Part 2: What It's Really Like to Homeschool Your Child


Homeschooling is not just about bringing the classroom into your home, donning a teacher's uniform, and wielding a chalk over a blackboard. It is not just about hiring a tutor and having the kids taught at home. Homeschooling is more dynamic and free-flowing than a regular school schedule with a checklist of things to do. It is also deeply personal, as a homeschool family learns and grows together. Homeschooling wraps around the daily rhythm of a family and learning happens as household activities occur. It is dependent on the family unit and as unique for every family as a thumbprint. No two homeschool setups are alike. Some have designated areas for study. Others have learning sessions at the park or plunk their books right at the dinner table alongside the vegetables. Some families have a daily schedule; others don't feel the need for an everyday study routine. Curriculum can also be according to a specified program or custom-designed to support your child's natural interests.

Prepare yourself Homeschool is truly a character-building journey for the family, and it will challenge the way you think.

Joy Mendoza homeschools her five children. She is also a speaker and consultant at The Master’s Academy, a non-stock, non-profit homeschooling program accredited in the Philippines.

Joy observes, ““Some parents aren't willing to change their own perspectives on learning and education. They try to impose school-based methods and expectations on their child without realizing that there are better ways to teach and learn, that learning can be customized for their child to optimize his learning experience.”

Parents who insist on using the school-at-home method may not last very long, she says, especially if they have more than one child.

“There has to be a paradigm shift. What's the best way for my child to learn content that is important? How can I facilitate that learning experience? These questions have to be asked before anyone gets into homeschooling and even during, when challenges appear,” Joy says.

Mec Camitan Arevalo, who homeschools her two kids, didn't have any doubts about her ability to teach. However, she struggled with the discipline of having a system to facilitate instruction.

“When I feel impatient or my son is not getting something, I just change tactics, do other activities or I back off. There are times when I know he isn't really exerting effort, in which case, I let him stew in the activity till he realizes that he's the reason for it being harder or taking longer. However, I always keep in mind that our relationship should outweigh any educational outcomes. But I have blown my top in a few occasions! I'm still a work in progress,” Mec shares.

“Patience is a choice,” says Joy.

“Parents can choose to be frustrated and upset with their child or choose to apply different ways of accomplishing the same goals. Insanity is doing the same thing over and over while expecting the same results,” she adds

In such cases, it's just a matter of changing one's perspective, switching methodology, or re-evaluating expectations.

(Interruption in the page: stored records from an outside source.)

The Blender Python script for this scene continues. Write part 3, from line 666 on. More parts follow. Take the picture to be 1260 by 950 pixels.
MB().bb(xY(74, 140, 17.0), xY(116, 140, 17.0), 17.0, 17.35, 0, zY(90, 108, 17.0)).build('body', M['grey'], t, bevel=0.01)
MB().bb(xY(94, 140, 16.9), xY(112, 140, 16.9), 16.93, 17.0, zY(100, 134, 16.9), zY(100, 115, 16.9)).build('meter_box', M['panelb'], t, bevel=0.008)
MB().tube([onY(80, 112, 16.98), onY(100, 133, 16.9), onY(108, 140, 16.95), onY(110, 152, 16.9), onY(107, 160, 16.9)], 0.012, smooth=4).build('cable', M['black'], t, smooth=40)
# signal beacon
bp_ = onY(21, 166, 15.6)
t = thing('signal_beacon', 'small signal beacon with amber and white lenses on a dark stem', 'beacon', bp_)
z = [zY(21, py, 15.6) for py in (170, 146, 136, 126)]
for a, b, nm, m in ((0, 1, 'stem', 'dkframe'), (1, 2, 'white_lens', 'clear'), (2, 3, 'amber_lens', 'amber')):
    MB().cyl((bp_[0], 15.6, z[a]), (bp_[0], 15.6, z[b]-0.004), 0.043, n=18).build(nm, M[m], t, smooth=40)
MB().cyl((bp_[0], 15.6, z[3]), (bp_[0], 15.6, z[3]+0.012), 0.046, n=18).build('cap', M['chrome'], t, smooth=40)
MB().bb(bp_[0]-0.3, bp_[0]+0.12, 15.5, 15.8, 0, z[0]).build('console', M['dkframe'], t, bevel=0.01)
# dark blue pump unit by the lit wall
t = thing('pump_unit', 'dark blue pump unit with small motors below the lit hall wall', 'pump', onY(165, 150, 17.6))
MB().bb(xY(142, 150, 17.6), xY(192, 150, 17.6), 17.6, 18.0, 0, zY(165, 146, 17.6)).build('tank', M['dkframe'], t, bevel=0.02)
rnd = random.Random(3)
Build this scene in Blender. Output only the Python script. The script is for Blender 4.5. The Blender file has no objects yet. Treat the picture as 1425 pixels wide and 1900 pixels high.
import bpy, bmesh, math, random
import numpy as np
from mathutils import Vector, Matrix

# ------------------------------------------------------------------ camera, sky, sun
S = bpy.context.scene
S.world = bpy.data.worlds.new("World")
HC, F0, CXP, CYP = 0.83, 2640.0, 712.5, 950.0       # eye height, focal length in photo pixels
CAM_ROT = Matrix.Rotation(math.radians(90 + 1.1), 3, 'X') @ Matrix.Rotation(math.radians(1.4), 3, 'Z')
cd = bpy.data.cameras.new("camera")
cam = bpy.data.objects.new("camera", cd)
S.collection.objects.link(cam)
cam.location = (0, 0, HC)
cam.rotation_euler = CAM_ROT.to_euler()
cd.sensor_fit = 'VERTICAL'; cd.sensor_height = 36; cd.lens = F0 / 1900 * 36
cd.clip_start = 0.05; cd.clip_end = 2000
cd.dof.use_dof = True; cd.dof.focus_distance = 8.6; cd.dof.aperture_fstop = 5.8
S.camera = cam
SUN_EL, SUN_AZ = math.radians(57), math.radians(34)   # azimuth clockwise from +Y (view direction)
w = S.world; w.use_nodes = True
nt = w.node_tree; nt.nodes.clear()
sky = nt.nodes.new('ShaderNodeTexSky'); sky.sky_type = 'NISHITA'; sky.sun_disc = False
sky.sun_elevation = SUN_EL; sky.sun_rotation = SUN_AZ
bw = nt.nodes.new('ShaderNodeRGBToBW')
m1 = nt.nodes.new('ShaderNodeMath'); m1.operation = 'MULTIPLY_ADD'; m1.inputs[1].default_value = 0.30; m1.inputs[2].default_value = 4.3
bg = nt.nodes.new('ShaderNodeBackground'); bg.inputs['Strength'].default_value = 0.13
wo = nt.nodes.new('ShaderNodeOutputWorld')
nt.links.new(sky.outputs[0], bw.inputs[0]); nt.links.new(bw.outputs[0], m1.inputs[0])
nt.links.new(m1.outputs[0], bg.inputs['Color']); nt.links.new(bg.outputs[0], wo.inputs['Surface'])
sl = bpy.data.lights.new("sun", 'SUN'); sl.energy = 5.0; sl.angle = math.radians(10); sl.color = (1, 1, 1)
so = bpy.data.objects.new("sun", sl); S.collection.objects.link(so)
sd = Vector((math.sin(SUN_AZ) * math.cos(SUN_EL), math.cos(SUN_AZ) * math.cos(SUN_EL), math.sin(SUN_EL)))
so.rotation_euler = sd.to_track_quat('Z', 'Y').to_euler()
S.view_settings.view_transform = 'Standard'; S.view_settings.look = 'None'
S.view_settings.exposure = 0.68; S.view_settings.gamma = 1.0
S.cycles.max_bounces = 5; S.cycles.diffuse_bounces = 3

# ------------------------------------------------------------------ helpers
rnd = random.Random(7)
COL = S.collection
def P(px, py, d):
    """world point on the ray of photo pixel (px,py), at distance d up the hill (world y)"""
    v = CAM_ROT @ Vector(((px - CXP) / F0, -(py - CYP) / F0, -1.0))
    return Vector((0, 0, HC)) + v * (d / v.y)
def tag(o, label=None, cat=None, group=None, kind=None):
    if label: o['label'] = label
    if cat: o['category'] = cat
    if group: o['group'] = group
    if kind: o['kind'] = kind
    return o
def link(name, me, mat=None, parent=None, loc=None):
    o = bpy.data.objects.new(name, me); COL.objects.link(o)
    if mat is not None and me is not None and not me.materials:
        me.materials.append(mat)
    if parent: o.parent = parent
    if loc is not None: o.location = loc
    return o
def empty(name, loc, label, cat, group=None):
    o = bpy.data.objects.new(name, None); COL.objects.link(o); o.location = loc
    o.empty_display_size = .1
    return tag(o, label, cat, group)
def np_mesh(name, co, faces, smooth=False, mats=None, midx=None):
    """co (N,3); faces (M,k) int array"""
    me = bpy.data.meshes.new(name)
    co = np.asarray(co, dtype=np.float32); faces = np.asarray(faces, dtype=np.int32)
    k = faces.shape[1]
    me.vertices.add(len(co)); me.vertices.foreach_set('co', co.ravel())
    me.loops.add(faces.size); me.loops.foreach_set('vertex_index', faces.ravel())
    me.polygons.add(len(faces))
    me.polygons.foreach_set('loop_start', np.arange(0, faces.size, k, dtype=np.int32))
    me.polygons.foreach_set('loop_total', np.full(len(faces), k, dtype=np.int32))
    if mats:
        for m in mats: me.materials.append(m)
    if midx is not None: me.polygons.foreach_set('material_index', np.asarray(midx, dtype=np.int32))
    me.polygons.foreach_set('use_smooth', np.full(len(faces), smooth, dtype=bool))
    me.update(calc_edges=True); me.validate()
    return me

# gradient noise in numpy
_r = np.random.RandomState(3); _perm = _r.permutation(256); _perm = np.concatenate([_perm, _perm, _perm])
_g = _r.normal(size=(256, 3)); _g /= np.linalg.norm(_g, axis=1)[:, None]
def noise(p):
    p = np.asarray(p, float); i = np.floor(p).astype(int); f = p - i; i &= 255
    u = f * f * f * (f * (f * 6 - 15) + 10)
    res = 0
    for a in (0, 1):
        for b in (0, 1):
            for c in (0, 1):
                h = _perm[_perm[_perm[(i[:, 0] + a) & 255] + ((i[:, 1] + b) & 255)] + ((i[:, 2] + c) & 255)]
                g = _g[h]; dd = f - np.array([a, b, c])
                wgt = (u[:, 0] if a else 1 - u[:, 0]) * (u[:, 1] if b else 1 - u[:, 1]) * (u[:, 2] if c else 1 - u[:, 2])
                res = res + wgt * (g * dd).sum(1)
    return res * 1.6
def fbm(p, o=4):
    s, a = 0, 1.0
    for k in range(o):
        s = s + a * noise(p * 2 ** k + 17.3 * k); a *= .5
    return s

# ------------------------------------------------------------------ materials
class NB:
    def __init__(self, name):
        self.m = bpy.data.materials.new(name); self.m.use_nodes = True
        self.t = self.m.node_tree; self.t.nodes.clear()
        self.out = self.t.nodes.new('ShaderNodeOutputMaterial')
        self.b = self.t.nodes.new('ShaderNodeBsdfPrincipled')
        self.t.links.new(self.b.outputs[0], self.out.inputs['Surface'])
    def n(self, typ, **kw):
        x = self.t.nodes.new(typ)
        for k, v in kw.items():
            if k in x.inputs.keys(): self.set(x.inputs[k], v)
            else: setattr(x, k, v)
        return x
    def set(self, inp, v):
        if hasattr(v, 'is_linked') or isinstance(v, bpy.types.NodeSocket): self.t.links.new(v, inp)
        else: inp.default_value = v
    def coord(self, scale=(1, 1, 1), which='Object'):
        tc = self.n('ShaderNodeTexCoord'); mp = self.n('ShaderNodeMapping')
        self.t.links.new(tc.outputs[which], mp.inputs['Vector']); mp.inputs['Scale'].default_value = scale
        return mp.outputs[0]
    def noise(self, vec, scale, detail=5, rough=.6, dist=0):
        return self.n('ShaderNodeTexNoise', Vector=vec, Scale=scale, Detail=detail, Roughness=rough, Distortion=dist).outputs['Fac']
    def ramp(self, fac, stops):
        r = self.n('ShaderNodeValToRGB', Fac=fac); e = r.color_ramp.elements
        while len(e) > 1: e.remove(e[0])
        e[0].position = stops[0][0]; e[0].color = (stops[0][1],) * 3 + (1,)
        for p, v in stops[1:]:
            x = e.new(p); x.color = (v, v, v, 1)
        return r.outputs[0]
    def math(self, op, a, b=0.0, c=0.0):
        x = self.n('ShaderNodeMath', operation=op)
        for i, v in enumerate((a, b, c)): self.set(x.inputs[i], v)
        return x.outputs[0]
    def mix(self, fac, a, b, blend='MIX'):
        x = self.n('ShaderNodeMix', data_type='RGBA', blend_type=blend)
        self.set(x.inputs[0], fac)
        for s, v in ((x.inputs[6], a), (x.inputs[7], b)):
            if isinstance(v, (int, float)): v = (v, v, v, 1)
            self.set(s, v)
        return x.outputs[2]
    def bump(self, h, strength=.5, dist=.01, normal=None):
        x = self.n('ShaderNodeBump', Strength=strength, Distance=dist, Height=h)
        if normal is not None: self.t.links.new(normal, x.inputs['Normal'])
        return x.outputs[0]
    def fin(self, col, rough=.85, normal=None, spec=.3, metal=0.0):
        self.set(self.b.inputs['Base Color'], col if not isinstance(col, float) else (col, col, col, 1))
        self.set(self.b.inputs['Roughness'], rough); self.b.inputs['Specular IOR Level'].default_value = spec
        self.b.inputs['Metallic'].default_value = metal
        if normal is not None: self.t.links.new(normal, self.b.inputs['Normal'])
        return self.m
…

Seek support “I was preggy with Yakee when I felt the calling,” Mec recalls.

“I knew I was quitting my work so it sort of seemed [like] a great idea to maximize my being home. I attended lectures and talks on it and joined a group, she says.

Her husband Jojo soon came around when he attended a homeschooling conference and met homeschoolers.

She says, “When he realized actual people were doing it, he was all for it. Up to now, he is thankful that this is our setup.”

“Many children who are homeschooling belong to playgroups and coops where they connect with children of different ages every week. Or they are enrolled in classes and club sports that allow them to learn important social skills like working together towards a common goal, putting the needs of others above their own, celebrating the victories of others, learning to win and lose with the right attitude, and so on,” Joy says.

She adds, “Homeschooling in the Philippines is probably the last place on earth where children will be in want of relationships! I can't even begin to count the number of social events my children attend where there are other children present. At the very least, they have a number of cousins whom they see regularly.”

Keep in mind though that the concept maybe new to other people so expect a bit of skepticism. It can be quite the challenge especially when it comes from grandparents and other extended family members. However, a united partnership is always the best support system you can draw strength and affirmation from.

Enjoy the rewards Homeschooling provides a family with fertile ground for sowing the seeds of rich and fruitful relationships. Children benefit from knowing that they can always rely on the solid, stable foundation of family.

Armin Concepcion, who homeschools her son Sean, recalls, “There were many things I didn't understand about Sean’s behavior until that time we went back to homeschooling. He opened up more... Now I know where he's coming from and how to meet him where he's going.”

Mec says, “Being able to homeschool is really a privilege because not everyone would have the resources or option to do so.”

In her blog, Tina Santiago-Rodriguez, says, “Kids should be encouraged to have fun, be exposed to books a lot, explore their motor skills and imagination, and most of all, be assured that they are loved and special. Learning can take place anytime, anywhere. As long as we are open, creative, and spontaneous, we can make anytime learning time. However, it does need a lot of patience, planning, perseverance, and faith.”